> TASK TO COMPLETE:
Restate the full set of records exactly, without adding or dropping a word.
╭─ DATA SHOWN
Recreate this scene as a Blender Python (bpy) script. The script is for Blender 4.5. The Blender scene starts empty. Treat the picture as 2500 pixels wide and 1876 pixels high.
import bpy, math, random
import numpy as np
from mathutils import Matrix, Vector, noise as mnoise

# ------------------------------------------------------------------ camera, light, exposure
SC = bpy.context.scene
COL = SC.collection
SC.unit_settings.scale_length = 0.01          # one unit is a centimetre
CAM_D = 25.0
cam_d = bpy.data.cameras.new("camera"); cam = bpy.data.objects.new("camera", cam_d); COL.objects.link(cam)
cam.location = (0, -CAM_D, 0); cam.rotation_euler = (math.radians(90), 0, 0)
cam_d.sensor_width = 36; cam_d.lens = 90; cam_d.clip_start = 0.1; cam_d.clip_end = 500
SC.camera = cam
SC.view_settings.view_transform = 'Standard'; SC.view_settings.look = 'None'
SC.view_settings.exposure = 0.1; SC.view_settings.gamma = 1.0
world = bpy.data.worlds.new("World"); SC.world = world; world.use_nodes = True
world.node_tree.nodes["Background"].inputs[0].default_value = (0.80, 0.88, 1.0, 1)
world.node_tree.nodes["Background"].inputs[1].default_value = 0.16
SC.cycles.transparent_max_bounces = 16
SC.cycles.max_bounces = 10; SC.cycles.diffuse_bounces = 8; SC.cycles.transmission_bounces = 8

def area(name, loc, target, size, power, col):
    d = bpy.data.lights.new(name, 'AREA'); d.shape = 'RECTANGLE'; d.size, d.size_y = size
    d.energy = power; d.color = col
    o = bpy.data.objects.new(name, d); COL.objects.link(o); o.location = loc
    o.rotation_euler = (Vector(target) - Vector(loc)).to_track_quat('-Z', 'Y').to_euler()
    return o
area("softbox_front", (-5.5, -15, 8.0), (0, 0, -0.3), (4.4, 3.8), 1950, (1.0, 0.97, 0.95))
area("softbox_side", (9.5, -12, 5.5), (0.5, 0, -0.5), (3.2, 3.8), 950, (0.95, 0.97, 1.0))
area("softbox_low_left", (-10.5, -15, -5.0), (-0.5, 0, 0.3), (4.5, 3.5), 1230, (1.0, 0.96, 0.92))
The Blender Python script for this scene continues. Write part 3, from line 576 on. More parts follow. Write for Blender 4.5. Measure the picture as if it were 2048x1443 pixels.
╰─
> EXERCISE ANSWER:
Recreate this scene as a Blender Python (bpy) script. The script is for Blender 4.5. The Blender scene starts empty. Treat the picture as 2500 pixels wide and 1876 pixels high.
import bpy, math, random
import numpy as np
from mathutils import Matrix, Vector, noise as mnoise

# ------------------------------------------------------------------ camera, light, exposure
SC = bpy.context.scene
COL = SC.collection
SC.unit_settings.scale_length = 0.01          # one unit is a centimetre
CAM_D = 25.0
cam_d = bpy.data.cameras.new("camera"); cam = bpy.data.objects.new("camera", cam_d); COL.objects.link(cam)
cam.location = (0, -CAM_D, 0); cam.rotation_euler = (math.radians(90), 0, 0)
cam_d.sensor_width = 36; cam_d.lens = 90; cam_d.clip_start = 0.1; cam_d.clip_end = 500
SC.camera = cam
SC.view_settings.view_transform = 'Standard'; SC.view_settings.look = 'None'
SC.view_settings.exposure = 0.1; SC.view_settings.gamma = 1.0
world = bpy.data.worlds.new("World"); SC.world = world; world.use_nodes = True
world.node_tree.nodes["Background"].inputs[0].default_value = (0.80, 0.88, 1.0, 1)
world.node_tree.nodes["Background"].inputs[1].default_value = 0.16
SC.cycles.transparent_max_bounces = 16
SC.cycles.max_bounces = 10; SC.cycles.diffuse_bounces = 8; SC.cycles.transmission_bounces = 8

def area(name, loc, target, size, power, col):
    d = bpy.data.lights.new(name, 'AREA'); d.shape = 'RECTANGLE'; d.size, d.size_y = size
    d.energy = power; d.color = col
    o = bpy.data.objects.new(name, d); COL.objects.link(o); o.location = loc
    o.rotation_euler = (Vector(target) - Vector(loc)).to_track_quat('-Z', 'Y').to_euler()
    return o
area("softbox_front", (-5.5, -15, 8.0), (0, 0, -0.3), (4.4, 3.8), 1950, (1.0, 0.97, 0.95))
area("softbox_side", (9.5, -12, 5.5), (0.5, 0, -0.5), (3.2, 3.8), 950, (0.95, 0.97, 1.0))
area("softbox_low_left", (-10.5, -15, -5.0), (-0.5, 0, 0.3), (4.5, 3.5), 1230, (1.0, 0.96, 0.92))
The Blender Python script for this scene continues. Write part 3, from line 576 on. More parts follow. Write for Blender 4.5. Measure the picture as if it were 2048x1443 pixels.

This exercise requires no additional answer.